Gawking and Gagging at Lady Gaga, the Celebrity Representing Our Decline
There is no doubt we are in a cultural decline. Witness the gawking and gagging at the meat-dressed Lady Gaga or the conical breasts of Madonna. Witness Sarah Palin testifying in speech and interview that educated people are suspect. Her main theme seems to be that celebrity trumps intellect and education—and is certainly more profitable than governing.
The city of New York is the site of numerous “Wealth Clubs” made up of those stretching toward multi-billionaire status. The main topic at meetings is how to make more. The eligible participants meet for a whole day each month to study money management, how to bequeath adequate sums to their children, and how to solve the problems huge fortunes can create.

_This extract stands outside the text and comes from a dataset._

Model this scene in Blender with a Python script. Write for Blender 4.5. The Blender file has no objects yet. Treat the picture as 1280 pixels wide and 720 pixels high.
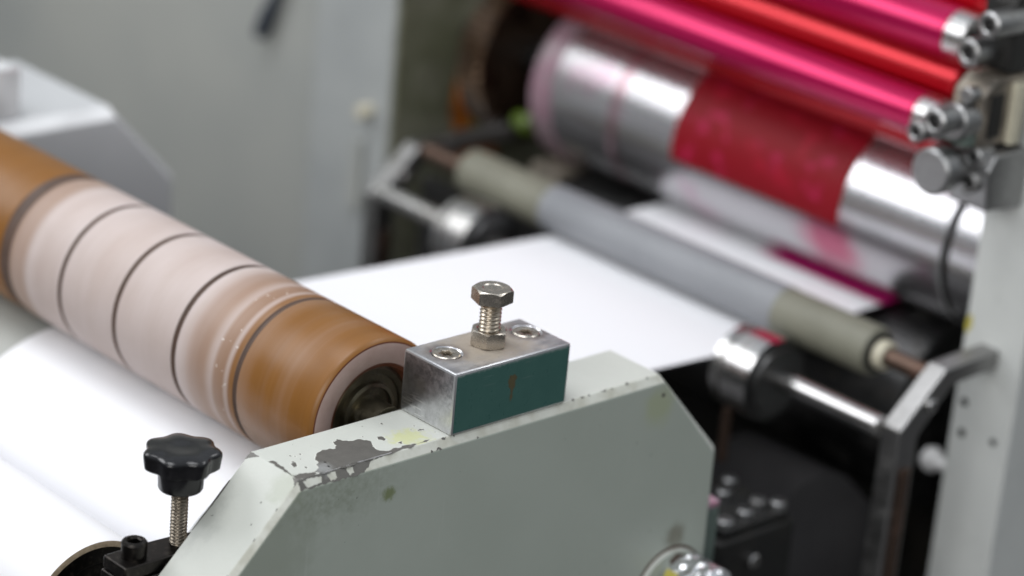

The wealth clubs are made up of insatiable Wall Street bankers and investors who are on financial steroids. They use credit default swaps and derivatives to fill their own pockets instead of working for the community. They often meet in first-class hotels miles away from New York public schools where the students have to go a full day without a bathroom break because the toilets are broken in their schools.
With the emphasis on wealth, no wonder we are turning universities into vocational schools rather than centers for learning about nourishing and developing a culture.
The signs of our cultural decline are everpresent. It’s a fact that an eleven-year old elementary school cheerleader was tossed off the squad because she didn’t shake her ass and grind her pelvis enough.
In a desperate attempt to bamboozle youths into Catholicism, Pope Benedict says Homer Simpson is really a Catholic! I guess the Pope forgot the TV show when a hungry Bart Simpson asked his dad Homer: “Can we become Catholic so we can get communion wafers and booze?” I also love Homer’s “Catholic” table prayer: “Good drink, good meat, good God, let’s eat.”
How many years we have left as a superpower and role model in the world depends upon our politicians. Frankly, I fear for the country.